A few years ago I took the plunge and made an appointment with the personal shopper at a nearby Macy's. At our first meeting she asked what my favorite brands were for work, casual, special occasion, etc. She asked about my lifestyle, which gave me a chance to really emphasize that my clothes have to be pretty hardy -- no delicate hand washables will stand a chance in my house! She took some measurements (the worst part by far) and started pulling outfits for me all over the store. I just stayed in the personal shopper's private dressing room and tried things on for an hour. It was like shopping with your mother when you were a kid, if your mother had a current fashion sense and knows every inch of a big department store. Half of what she brought me to try on was from the sale rack. She even arranged to have my pants hemmed by the in-store tailor. It was the easiest and most productive shopping trip of my life.

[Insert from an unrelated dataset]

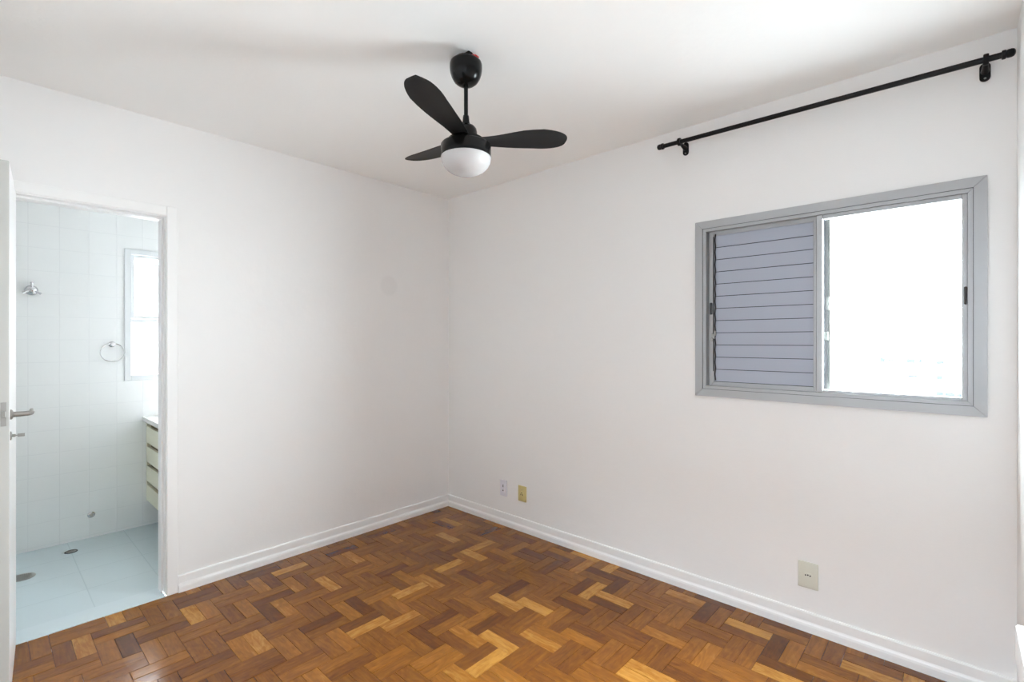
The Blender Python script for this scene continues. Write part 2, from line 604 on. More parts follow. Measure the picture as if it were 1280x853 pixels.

A year later when OPA's convention was in our city, I invited that personal shopper to lead a "What Not To Wear" workshop. I recruited local alumnae with four different body types (hourglass, apple, pear, and straight) to meet with her ahead of time and have her pick a trendy outfit that didn't flatter them, as well as one that did. Then during the convention workshops, they modeled both outfits while she described what worked for that body type and what didn't. The message was: don't buy things just because they are the current trend, especially if they don't flatter you. The best part was that the "don't wear this" outfit for the pear body shape was the exact same outfit the straight body shape was advised to wear. The fluffy skirt added visual inches to the hips, which just emphasized the pear shape but which added pleasing curves to the straight body shape. It was a HUGE hit with the delegates! And she was a sweetheart to help us with it: picking out the outfits and accessories, transporting them over to the convention hotel, then providing the commentary while the volunteer models strutted around.